Bir süredir İstanbul'dayım. Arkadaşlarımla buluşmak bana tekrar normale dönme gücü verdi. Bu taraflara doğru gelip biraz daha rahat düşünmeyi umut ediyordum. Geldim, düşünebiliyorum; ama rahat mıyım emin değilim. Hala içimde üzüntüsünü yaşıyorum bazı şeylerin. En başta kendime kızıyorum. Sonunu bildiğin şeylere neden adım atıyorsun, diyorum. Sonra başkalarına kızıyorum, neden beni sevdikleri ve ümitlendirdikleri için. Geçenlerde 24 yaşıma girdim. Düşünce yaşımın duygusal yaşımla birlikte çok daha ilerilerde olduğunu düşünüyorum şu anda. Sevgiyle yapılabileceklerin neler olabileceğini düşünüyorum. Şu sıralar tekrar umutla dolmak istiyorum. Hayallerimi daha güzel bir şekilde kurmak gibi bir niyetim var. Birilerini hayatıma almak istiyorum; ama kendi düzensizliğimle başkalarını da üzmek istemiyorum. Onun yerine  kendim üzülüyorum. Tekrar aynı şeyleri yaşamak istemiyorum. Tekrar üzülmek istemiyorum. Yoğun bir sevgi görüp sonra anlamsızca arkadaş sevgisine muhtaç kalmak istemiyorum. Bunu kimseye yaşatmadım çünkü ben. Çünkü, ben, vedalardan nefret eden, verilen emeklere kıyamayan, saçma sapan şeylerden dolayı soğumayan biriyim. Ben kendimden eminken başlıyorum bir ilişkiye. Acaba onunla olur mu diye başlamıyorum mesela. Ne istediğimi ve istemediğimi biliyorum. Ne verebileceğimi de biliyorum ve içimde de tutmuyorum bunu. Belki de tutmadığım için kaybediyorum. Şu sıralar 1-2 arkadaşım çoktan ümitsizlik yolunda pes etmiş durumdalar. Anlık heveslerle hayatlarına devam etmeyi düşünüyorlar. Ben neden başaramıyorum? Benim neden içimde böyle bir istek yok? Nedir ki beklediğim acaba?

Sevgide gurur olmaz diye öğrettiler bana. Gurur yapmadım hiç. "Ben ona söylemeyeyim, bilmesin, o koşsun hep, ben yorulmayayım" demedim hiç. Demiş olsaydım belki farklı olurdu. Sanırım her ilişkide bir şey öğreniyorum. Kimin için acaba bütün bu hazırlıklar?
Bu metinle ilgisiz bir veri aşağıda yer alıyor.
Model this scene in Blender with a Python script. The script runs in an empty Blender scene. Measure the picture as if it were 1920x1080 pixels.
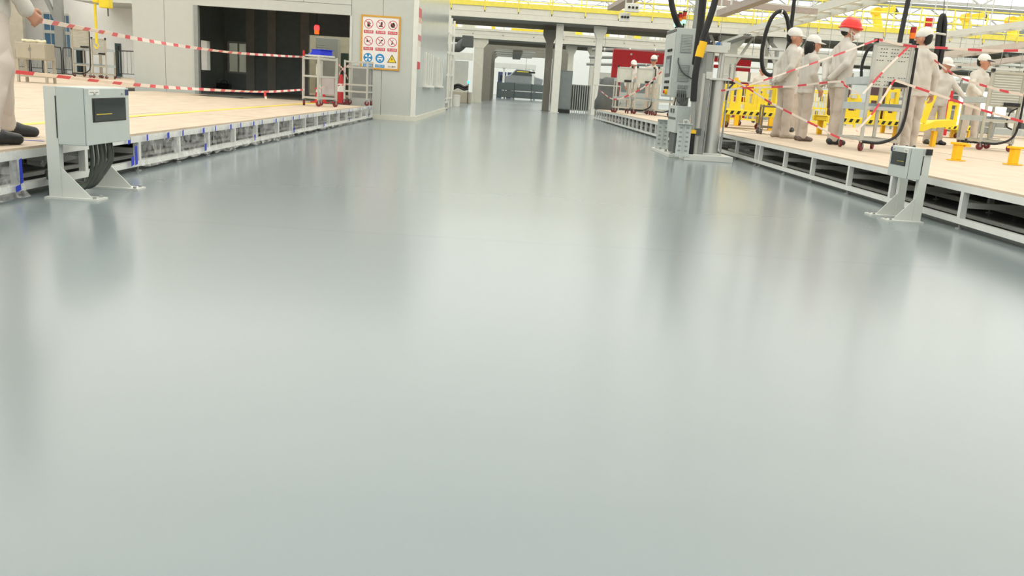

Birinde iradeyi öğrendim, birinde ne istediğimi öğrendim, birinde aşık olmayı öğrendim... sonuncusunda gurur yapmamayı öğrendim. Ben öğrendim öğrenmesine de, onlar ne oldu acaba? Ben üzüldüm üzülmesine de onlar ne oldu acaba?

Çok açık ki bir ilişki sonunda iki taraf da üzülmüyor. Bir kişi üzülüyor. Hepsinde üzülen ben oldum. Üzülen ben olmasaydım şu anda en azından bir tanesi devam ederdi. Ben kıyamadıkça biz diye tanımladığım şeylere, başkaları kıydılar gurursuzca, iradesizce, aşksızca.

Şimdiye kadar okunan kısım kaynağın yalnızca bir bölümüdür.